Identifying and understanding your target customer is crucial for business success, as it drives all other aspects of your business model and ultimately determines profitability.
Primary Implication
One of the top three reasons businesses fail is how well management understands who their target customers are.
The path every substantial business travels to making more money accelerates by knowing, with precision, who benefits most from the products and services they offer.
Overview
You will never earn the money you should until you know who is most likely to benefit from the products or services you offer, your customer. Your target customer reflects who you are building your company for, the very reason for its existence. Without your customers buying from you at a profit, you will never achieve financial freedom through business ownership.
It’s impossible to know who you are looking for when you don’t know what they look like means that you won’t know your best target customer when they stumble across your business because you failed to define who your target customer looks like.
Knowing who your business exists for takes time. It is time well spent. It requires a lot of hard thinking to clearly and precisely define the type of customer who is motivated to buy from you—getting the who right goes a very long way in making more money. The better you identify the concentrated truths about your customers, the better your business model decisions will be in identifying what the most profitable actions you need to take in your business are.

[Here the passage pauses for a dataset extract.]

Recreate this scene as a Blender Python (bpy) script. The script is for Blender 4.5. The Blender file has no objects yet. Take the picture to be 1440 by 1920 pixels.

The easiest way to identify your target customer is to ask yourself this simple question: who benefits most from your product? It’s impossible to position your business to make money until you know who benefits most from what you do. Ultimately, your ability to make money is driven by your knowing what matters to your target customers in their decision to buy from you. This is the foundation for your business profitability model.
The importance of defining the who for your business represented by your target customer comes down to knowing the breadth of your product’s appeal. Do you have a broad user base, allowing many different types of customers to benefit from what you do, or do you have a narrow customer base, where only a small group of users will have any interest in what you do?
This first piece of the formula for making more money is vital because everything else in the 7-P Framework will follow from your answer to “who” your target customer is.
Don’t forget that one of the top three reasons businesses fail is how well management understands who their target customers are. The path you travel to making more money accelerates when you know, with precision, who benefits most from the products and services you offer.